I had the tooth replaced with an implant. If you can afford to do it, I highly recommend it. It's a long process, takes 6 months at least, but they put a temporary cap on so you don't have any problems. I've had it for a couple years now and I can't tell it from a real tooth. It might even be better than a real tooth.

I know losing teeth seems horrible, but the reality is no big deal. You just have to get over the shock of the idea. I had a long talk about this with my dentist, and she said that losing teeth symbolically means death to most people, so of course it's scary! Just focus on the fact that you will have no pain from it, and modern dentistry is fantastic - in a year it will be like it never happened.
Laura Gilmour said…
The little things move me, like growing herbs on my windowsill and watching them grow; seeing the look on Dr D's face when he takes the first bite of a cake I've baked; watching my dog tear up and down the park.

Passions, well my work used to be my passion, but I'm fast losing that. I must find a new one!

Sorry to hear about the teeth.

CP x
kitty said…
hmmm what moves me?

the way my husband stares at me 'just because'

my niece's laugh!! if she was any more adorable she'd poop marshmallows!!

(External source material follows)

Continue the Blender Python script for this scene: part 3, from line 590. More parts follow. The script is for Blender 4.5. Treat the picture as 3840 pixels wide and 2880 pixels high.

my cat when she's being snuggly

when the stars and planets align long enough for me to act on my creative bug

the view from my kitchen window - it makes washing dishes almost a pleasure... almost hehehe

the sound of the breeze rustling the leaves

the smell of fall...

cloudy/rainy days

chickadees

actually there is very little in my life that doesn't move me...
Gingernut said…
I'm afraid that what moves me isn't nearly so noble as what moves you! You are a truly fabulous person, my dear.

Things that make my life worth living... crisp autumn days (I love this time of year), the love of a good man, our lovely home, the promise and hope of great things to come, and family and friends who have your back. And pizza for tea :)
Jenny said…
My passions: reading, and blogging about it. Advising my students, especially the young ones, so that they find what their passions are. Feeding people.

I hope your fear becomes less, about your teeth. I'm so inspired by the way you're taking care of yourself.